On September 16, researchers discovered an unprotected MongoDB instance owned by infomag.com.tr – an independently owned and operated licensee of Harvard Business Publishing (HBP), a wholly-owned subsidiary of Harvard University.
According to its website, Infomag publishes Bloomberg Businessweek and Harvard Business Review in Turkish.
Hosted in Turkey, the database was 3.9GB-strong and had over 19.5 million records, although there were some duplicates and some data wasn’t sensitive.
In total, the database leaked over 152,000 pieces of information pertaining to customers, such as emails, names, links to LinkedIn, Twitter, and Facebook profiles, and hashed passwords. Some were protected by a fragile encryption algorithm like MD5, but others were encrypted using bcrypt, considered a strong hash.
The instance also contained 15 employee emails, names, and passwords protected by a weak SHA1-128bit hash. Some credential pairs belonged to Harvard Business Review English (@hbr.org) users.

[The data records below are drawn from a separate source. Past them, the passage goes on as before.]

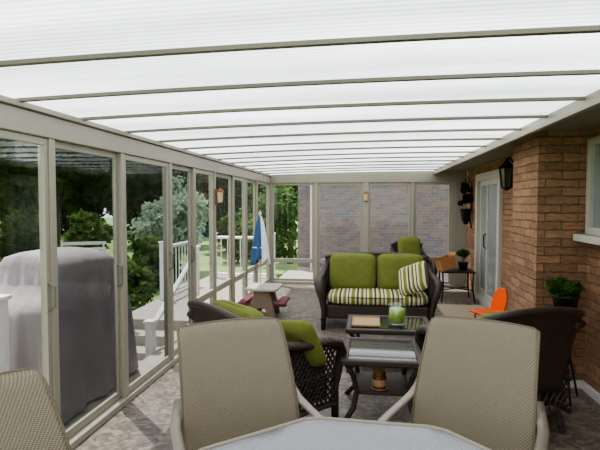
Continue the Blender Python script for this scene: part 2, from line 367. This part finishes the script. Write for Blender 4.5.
railing(-3.25,2.88,-2.34,2.88,-.03,.90,-.03,.90,'white deck railing with a stout end post in front of the grill')
railing(-3.4,3.35,-3.4,4.75,-.03,.92,-.03,.92,'white deck railing section nearest, behind the covered grill')
railing(-3.4,8.0,-3.4,9.5,-.03,.85,-.03,.85,'white deck railing section beyond the steps',.04)
railing(-3.3,10.6,-2.0,10.6,-.03,.85,-.03,.85,'white deck railing across the far end of the deck',.04)
railing(-2.36,6.68,-2.36,5.2,-.03,.90,-.55,.20,'white sloping stair rail close to the glass wall beyond the grill',.045,False)
railing(-3.44,6.68,-3.44,5.3,-.03,.90,-.55,.22,'white sloping stair rail on the outer side of the deck steps',.045,False)
# grill cover
g=thing('covered_grill','large barbecue grill under a grey fabric cover on the deck','grill',(-2.54,3.84,-.03))
def ring(hx,hy,z,amp,ph,oy=0,sq=4):
    out=[]
    for k in range(96):
        a=2*PI*k/96; c,s_=math.cos(a),math.sin(a); q=(abs(c)**sq+abs(s_)**sq)**(-1/sq)
        w=1+amp*math.sin(a*9+ph)+amp*.7*math.sin(a*17+1+ph)+amp*.4*math.sin(a*31)
        out.append(Vector((hx*c*q*w,hy*s_*q*w+oy,z)))
    return out
m=MB(); prof=[(.36,.74,.03,.07,0),(.35,.73,.3,.055,0),(.335,.715,.6,.04,0),(.32,.70,.80,.02,0),(.31,.69,.87,.012,0),(.295,.60,.93,.012,.02),(.285,.50,1.03,.012,.05),(.28,.46,1.15,.010,.04),(.24,.42,1.215,.008,.02),(.12,.34,1.25,.004,-.02),(.02,.24,1.265,0,-.05)]
rs=[[m.bm.verts.new(v+Vector((0,0,-.06*max(0,v.y)*max(0,z-.9)*3))) for v in ring(hx,hy,z,am,.3+z*1.2,oy,6)] for hx,hy,z,am,oy in prof]
for A,B in zip(rs,rs[1:]):
    for k in range(96): m.bm.faces.new((A[k],A[(k+1)%96],B[(k+1)%96],B[k]))
m.bm.faces.new(rs[-1])
obj('cover',m,COVER,g,smooth=True)
for sx in (-1,1):
    for sy in (-1,1): obj('wheel',MB().tube([(sx*.2-.02,sy*.5,.05),(sx*.2+.02,sy*.5,.05)],.05,12),BLACK,g)
# trees
def tree_mesh(R,H,nclump,nl,ls,seed,flat=.8):
    rnd=random.Random(seed); mb=MB()
    cl=[]
    for i in range(nclump):
        while True:
            p=Vector((rnd.uniform(-1,1),rnd.uniform(-1,1),rnd.uniform(-1,1)))
            if .3<p.length<1: break
        cl.append((Vector((p.x*R*.75,p.y*R*.75,H+p.z*R*flat*.8)),R*rnd.uniform(.25,.38)))
    for i in range(nl):
        c,r=rnd.choice(cl); d=Vector((rnd.gauss(0,1),rnd.gauss(0,1),rnd.gauss(0,1))).normalized()*r*rnd.uniform(.5,1.05)
        p=c+d; u=Vector((rnd.gauss(0,1),rnd.gauss(0,1),rnd.gauss(0,1))).normalized(); w=u.orthogonal().normalized(); s=ls*rnd.uniform(.6,1.3)
        mb.bm.faces.new([mb.bm.verts.new(p+q) for q in (u*s,w*s*.5,-u*s,-w*s*.5)])
    return mb,cl
def tree(name,label,loc,R,H,mat,seed,nl=5000,ls=.16,flat=.8,trunk=.16,cat='tree'):
    t=thing(name,label,cat,loc)
    mb,cl=tree_mesh(R,H,26,nl,ls,seed,flat)
    me=obj('crown',mb,mat,t)
    tb=MB().tube([(0,0,0),(.05,.03,H*.5),(0,0,H)],[trunk,trunk*.8,trunk*.5],8)
    for c,r in cl[:6]: tb.tube([(0.02,0,H*.6),c*.5+Vector((0,0,H*.35)),c],[trunk*.45,trunk*.3,trunk*.12],6)
    obj('trunk',tb,BARK,t); return t
GZ=-.55
tree('leafy_tree','dark leafy tree leaning over the lawn nearest the glass wall',(-8.2,12.2,GZ),2.5,4.1,LEAF1,1,7500,.15)
tree('leafy_tree','tall dark tree at the far left beyond the covered grill',(-13.2,13.2,GZ),2.9,4.0,LEAF1,2,7500,.17)
tree('silver_shrub','pale silvery green shrub on the lawn beyond the railing',(-5.9,14.6,GZ),1.2,1.7,LEAF3,3,3500,.09,1.1,.06,'shrub')
k=0
for (x,y,R,H,mt,lab) in [(-38,33,4.6,4.2,LEAF1,'leftmost broad dark tree in the distant row'),(-29,33,4.6,4.0,LEAF2,'light green tree second in the distant row'),(-20,33,4.6,4.0,LEAF1,'dark tree third in the distant row'),(-11,33,4.6,4.0,LEAF2,'light green tree rising behind the silvery shrub'),(-2.5,33,4,4.0,LEAF1,'dark tree in the distant row behind the brick house'),(-5.4,21,2.1,2.6,LEAF1,'dense dark tree outside the far left window panels'),(-16.2,21.5,3.3,3.6,LEAF1,'dark bushy tree in the middle of the lawn'),(-10.2,24,2.9,3.0,LEAF1,'rounded dark tree behind the nearest leafy tree'),(-23,19,2.9,3.2,LEAF2,'light tree standing far to the left on the lawn')]:
    tree('distant_tree',lab,(x,y,GZ),R,H,mt,20+k,7500,.3 if y>22 else .2,.95,.25); k+=1
for (x,y,R,H,mt,lab) in [(-10.5,17.8,1.1,.8,LEAF2,'low round green bush on the open lawn'),(-5.3,11.9,.75,.6,LEAF2,'round bush close beyond the deck end'),(-2.85,14.2,1.25,1.55,LEAF2,'leafy bush beside the brick house seen through end wall'),
  (-13.0,17.6,1.2,.9,LEAF1,'dark round bush left of the low green bush'),(-8.2,18.6,1.1,.8,LEAF1,'dark bush under the nearest leafy tree'),(-4.9,9.6,.6,.45,LEAF2,'small bush growing beside the far deck railing'),(-4.6,17.5,1.0,1.0,LEAF1,'dark bush standing behind the silvery shrub'),(-16.5,16.5,1.2,1.0,LEAF2,'wide green bush at the left end of the lawn')]:
    tree('round_bush',lab,(x,y,GZ),R,H,mt,40+k,3400,.09,1.0,.04,'bush'); k+=1
tree('leafy_tree','tree rising over the bush at the corner of the brick house',(-2.7,17.6,GZ),1.8,3.4,LEAF2,77,6000,.14,1.0,.12)
# garden bench
b=thing('garden_bench','small white garden bench standing far out on the lawn','bench',(-9.0,14.9,GZ),30)
obj('seat',MB().box((-.7,-.22,.4),(.7,.22,.45)),VINYL,b)
m=MB().box((-.7,.2,.62),(.7,.24,.7)).box((-.7,.2,.8),(.7,.24,.9))
obj('backrest',m,VINYL,b)
for sx in (-.62,.62):
    for sy in (-.18,.22): obj('leg',MB().box((sx-.03,sy-.03,0),(sx+.03,sy+.02,.9 if sy>0 else .4)),VINYL,b)
# neighbour house
hs=thing('brick_house','grey brown brick house just outside the end wall','house',(2.2,12.7,0))
obj('wall',MB().box((-3.95,0,-.55),(4,.3,3.3)),BRICKG,hs)
obj('foundation',MB().box((-3.97,-.03,-.55),(4,0,-.05)),GREYP,hs)
obj('eave',MB().box((-4.2,-.45,3.3),(4.2,.3,3.5)),WHITE,hs)
obj('downspout',MB().tube([(-3.6,-.06,3.3),(-3.6,-.06,-.4)],.03,8),WHITE,hs)

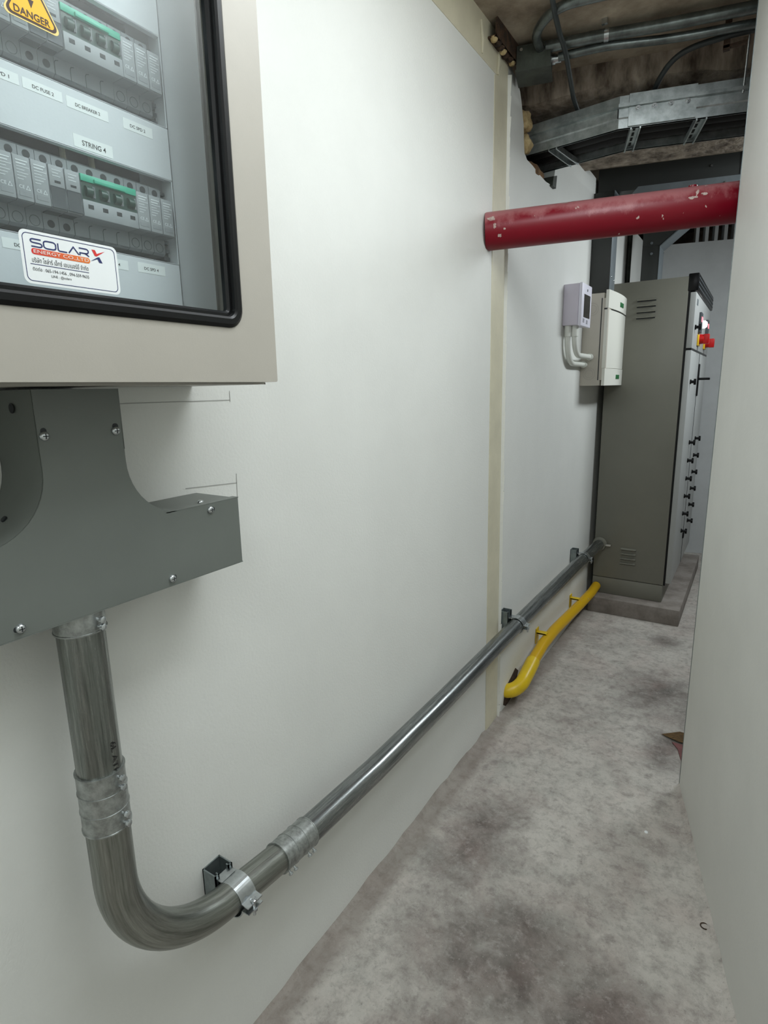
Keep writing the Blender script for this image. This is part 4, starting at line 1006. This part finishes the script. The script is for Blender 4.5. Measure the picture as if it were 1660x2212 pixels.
pipe('loose_cable', smooth_path([(1.0, 2.30, 2.365), (0.685, 2.245, 2.365), (0.591, 2.235, 2.365), (0.502, 2.240, 2.362), (0.445, 2.265, 2.345), (0.40, 2.32, 2.31), (0.39, 2.37, 2.285)], 8), 0.0085, 'cable', 'dark cable arching from ceiling down to middle of tray', 'cable')
bk = thing('ceiling_hanger', 'rusty steel hanger scrap on the beam above right end of tray', 'hanger', (0.6, 2.26, 2.40))
MB().box(0.598, 0.615, 2.235, 2.25, 2.33, 2.42).box(0.598, 0.66, 2.235, 2.25, 2.335, 2.342).build('hook', 'rust', bk)

# ------------------------------------------------------------------ small things on the floor
lf = thing('dry_leaf', 'dry brown leaf blade on floor at right wall end', 'leaf', (0.66, 2.25, 0.0))
MB().add([(0.598, 2.272, 0.004), (0.66, 2.243, 0.010), (0.80, 2.235, 0.012), (0.81, 2.30, 0.016), (0.66, 2.292, 0.024), (0.70, 2.268, 0.026), (0.598, 2.275, 0.002)], [(0, 1, 5, 4), (1, 2, 3, 5), (5, 3, 4), (0, 4, 6)]).build('blade', 'leaf', lf, smooth=30)
tag(MB().add([(0.640, 2.238, 0.004), (0.664, 2.20, 0.004), (0.683, 2.130, 0.003), (0.78, 2.15, 0.006), (0.80, 2.23, 0.010), (0.640, 2.238, 0.001), (0.664, 2.20, 0.001), (0.683, 2.130, 0.0005), (0.78, 2.15, 0.001), (0.80, 2.23, 0.001)],
    [(0, 1, 2, 3, 4), (9, 8, 7, 6, 5), (0, 5, 6, 1), (1, 6, 7, 2), (2, 7, 8, 3), (3, 8, 9, 4), (4, 9, 5, 0)]).build('plastic_scrap', 'redrag', None, smooth=0), 'dull red plastic scrap below the dry leaf on floor', 'scrap')
rg = [(0.806 + 0.009 * math.cos(2 * PI * i / 20), 1.436 + 0.009 * math.sin(2 * PI * i / 20), 0.002) for i in range(18)]
tag(MB().tube(rg, 0.0014, 6).build('wire_ring', 'rust'), 'tiny open wire ring on floor by the right wall', 'ring')
for (x, y, l) in ((0.63, 1.70, 'tiny white chip on floor near the right wall corner'), (0.885, 1.28, 'tiny white chip on floor by right wall, nearest the camera')):
    tag(MB().disc_stack((x, y, 0.0), (0, 0, 1), [(0, 0.006), (0.002, 0.005), (0.003, 0.002)], 6).build('plaster_chip', 'paper'), l, 'chip')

The oldest entry goes as far back as 2017, and it is unclear how long this instance had been open prior to the Cybernews discovery.
The ransomware
On September 19, Cybernews researchers went back to check whether the database was still open and learned that it had been hit by a ransomware attack, meaning that criminals found the dataset before its owner had a chance to close it.
Crooks left a note, asking for a ransom in Bitcoin and threatening to contact authorities that might fine the company for potential GDPR violations.